**Data lines**
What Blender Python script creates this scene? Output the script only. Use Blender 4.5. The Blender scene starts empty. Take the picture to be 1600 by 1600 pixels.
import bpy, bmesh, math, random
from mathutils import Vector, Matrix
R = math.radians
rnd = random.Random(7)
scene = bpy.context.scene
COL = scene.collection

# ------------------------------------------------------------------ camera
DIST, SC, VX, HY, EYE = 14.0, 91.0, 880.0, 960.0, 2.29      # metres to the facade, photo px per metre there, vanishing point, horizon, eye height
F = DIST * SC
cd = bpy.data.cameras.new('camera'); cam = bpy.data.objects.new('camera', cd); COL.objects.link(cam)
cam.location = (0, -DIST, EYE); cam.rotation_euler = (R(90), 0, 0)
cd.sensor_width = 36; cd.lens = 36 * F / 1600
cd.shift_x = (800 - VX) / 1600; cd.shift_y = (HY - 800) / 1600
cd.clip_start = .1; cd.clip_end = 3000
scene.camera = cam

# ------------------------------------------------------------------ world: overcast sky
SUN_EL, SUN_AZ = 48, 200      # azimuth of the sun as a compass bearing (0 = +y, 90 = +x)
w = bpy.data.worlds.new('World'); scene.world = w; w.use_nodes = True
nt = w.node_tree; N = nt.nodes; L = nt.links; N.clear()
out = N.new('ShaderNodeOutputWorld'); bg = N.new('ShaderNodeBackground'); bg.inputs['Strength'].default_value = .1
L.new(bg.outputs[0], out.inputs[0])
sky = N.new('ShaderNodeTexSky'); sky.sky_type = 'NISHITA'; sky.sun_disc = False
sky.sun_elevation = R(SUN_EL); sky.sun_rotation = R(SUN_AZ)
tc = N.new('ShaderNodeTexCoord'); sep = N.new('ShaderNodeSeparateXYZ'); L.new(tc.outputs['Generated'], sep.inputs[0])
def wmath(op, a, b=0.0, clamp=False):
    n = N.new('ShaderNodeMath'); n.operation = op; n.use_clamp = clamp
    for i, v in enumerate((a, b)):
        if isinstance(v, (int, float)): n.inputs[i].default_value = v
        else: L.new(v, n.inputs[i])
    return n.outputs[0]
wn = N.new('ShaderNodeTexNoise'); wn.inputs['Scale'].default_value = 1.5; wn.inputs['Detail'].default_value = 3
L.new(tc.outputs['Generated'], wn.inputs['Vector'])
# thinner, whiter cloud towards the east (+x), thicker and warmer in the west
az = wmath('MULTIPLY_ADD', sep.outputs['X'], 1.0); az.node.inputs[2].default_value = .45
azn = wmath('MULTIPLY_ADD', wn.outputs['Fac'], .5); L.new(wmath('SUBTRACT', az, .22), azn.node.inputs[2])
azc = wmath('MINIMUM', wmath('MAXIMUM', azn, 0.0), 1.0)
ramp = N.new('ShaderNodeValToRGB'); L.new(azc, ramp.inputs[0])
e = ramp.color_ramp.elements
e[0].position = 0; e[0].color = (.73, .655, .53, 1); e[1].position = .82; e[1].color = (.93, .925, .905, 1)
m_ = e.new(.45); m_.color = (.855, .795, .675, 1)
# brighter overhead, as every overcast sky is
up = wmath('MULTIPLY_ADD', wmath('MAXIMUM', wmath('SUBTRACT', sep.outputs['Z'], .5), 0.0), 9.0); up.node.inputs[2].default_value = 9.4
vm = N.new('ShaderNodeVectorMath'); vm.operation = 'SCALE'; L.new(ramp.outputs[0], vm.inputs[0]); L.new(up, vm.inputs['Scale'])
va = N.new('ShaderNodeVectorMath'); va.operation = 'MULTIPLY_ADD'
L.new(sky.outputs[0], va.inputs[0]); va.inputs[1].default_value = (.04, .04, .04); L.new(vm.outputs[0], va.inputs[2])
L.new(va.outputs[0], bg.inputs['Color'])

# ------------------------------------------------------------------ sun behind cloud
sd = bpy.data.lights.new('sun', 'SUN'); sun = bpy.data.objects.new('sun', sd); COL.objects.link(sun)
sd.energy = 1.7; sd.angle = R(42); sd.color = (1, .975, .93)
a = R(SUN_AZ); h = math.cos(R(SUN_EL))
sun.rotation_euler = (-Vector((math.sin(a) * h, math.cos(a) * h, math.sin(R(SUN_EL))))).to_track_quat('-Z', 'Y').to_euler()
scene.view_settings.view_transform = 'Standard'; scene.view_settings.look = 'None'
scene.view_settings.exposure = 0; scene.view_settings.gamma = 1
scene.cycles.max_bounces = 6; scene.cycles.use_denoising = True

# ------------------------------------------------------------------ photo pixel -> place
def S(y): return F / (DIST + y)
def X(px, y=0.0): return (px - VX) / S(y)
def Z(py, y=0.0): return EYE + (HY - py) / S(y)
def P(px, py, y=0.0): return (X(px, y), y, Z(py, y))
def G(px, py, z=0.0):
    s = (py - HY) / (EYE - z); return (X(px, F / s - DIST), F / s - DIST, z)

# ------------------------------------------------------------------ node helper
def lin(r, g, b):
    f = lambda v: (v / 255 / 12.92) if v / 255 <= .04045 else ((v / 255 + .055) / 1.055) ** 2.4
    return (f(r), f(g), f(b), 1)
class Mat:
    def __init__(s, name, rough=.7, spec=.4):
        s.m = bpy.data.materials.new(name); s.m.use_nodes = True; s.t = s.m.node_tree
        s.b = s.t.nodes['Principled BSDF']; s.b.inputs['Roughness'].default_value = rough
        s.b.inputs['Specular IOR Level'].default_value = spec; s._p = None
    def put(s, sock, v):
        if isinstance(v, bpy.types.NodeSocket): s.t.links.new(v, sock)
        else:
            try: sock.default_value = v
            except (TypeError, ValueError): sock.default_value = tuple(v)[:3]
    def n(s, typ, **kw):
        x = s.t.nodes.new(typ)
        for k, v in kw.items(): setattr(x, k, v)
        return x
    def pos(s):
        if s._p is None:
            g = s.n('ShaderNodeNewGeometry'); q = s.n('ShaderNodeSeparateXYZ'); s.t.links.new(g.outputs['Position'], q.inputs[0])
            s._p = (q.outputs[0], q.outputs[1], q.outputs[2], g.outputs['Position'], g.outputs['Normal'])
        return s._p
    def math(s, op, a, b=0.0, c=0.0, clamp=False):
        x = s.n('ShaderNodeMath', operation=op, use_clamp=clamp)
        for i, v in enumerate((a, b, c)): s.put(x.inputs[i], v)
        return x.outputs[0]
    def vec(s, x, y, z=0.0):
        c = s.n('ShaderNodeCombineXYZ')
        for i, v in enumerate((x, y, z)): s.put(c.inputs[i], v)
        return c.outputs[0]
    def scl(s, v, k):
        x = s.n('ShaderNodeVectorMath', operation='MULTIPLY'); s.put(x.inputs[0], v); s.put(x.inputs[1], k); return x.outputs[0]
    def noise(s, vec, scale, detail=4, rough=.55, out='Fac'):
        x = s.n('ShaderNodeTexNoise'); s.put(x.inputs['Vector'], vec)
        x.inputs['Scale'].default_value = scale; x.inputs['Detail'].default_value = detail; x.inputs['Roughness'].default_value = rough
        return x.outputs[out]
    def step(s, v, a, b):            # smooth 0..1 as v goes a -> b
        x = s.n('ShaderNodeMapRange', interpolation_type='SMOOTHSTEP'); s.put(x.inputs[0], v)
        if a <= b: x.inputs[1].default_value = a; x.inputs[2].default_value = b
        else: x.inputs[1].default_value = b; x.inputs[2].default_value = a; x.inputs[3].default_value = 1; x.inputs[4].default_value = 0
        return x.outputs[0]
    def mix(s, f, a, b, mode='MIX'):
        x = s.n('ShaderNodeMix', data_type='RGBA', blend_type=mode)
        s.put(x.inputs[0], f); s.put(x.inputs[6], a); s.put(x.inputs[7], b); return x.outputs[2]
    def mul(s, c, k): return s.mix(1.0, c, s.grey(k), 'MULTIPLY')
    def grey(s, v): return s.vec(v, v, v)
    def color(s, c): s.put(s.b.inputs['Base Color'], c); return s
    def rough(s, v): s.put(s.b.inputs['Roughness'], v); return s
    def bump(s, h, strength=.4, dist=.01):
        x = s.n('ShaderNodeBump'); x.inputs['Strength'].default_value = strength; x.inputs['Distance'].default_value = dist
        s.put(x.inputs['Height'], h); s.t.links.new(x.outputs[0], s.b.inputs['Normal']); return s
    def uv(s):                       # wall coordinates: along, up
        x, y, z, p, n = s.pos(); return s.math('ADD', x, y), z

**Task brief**
Only the lines from the top of the data through the line that contains "COL = scene.collection" should be quoted, exactly as they stand.

**Reply to the exercise**
What Blender Python script creates this scene? Output the script only. Use Blender 4.5. The Blender scene starts empty. Take the picture to be 1600 by 1600 pixels.
import bpy, bmesh, math, random
from mathutils import Vector, Matrix
R = math.radians
rnd = random.Random(7)
scene = bpy.context.scene
COL = scene.collection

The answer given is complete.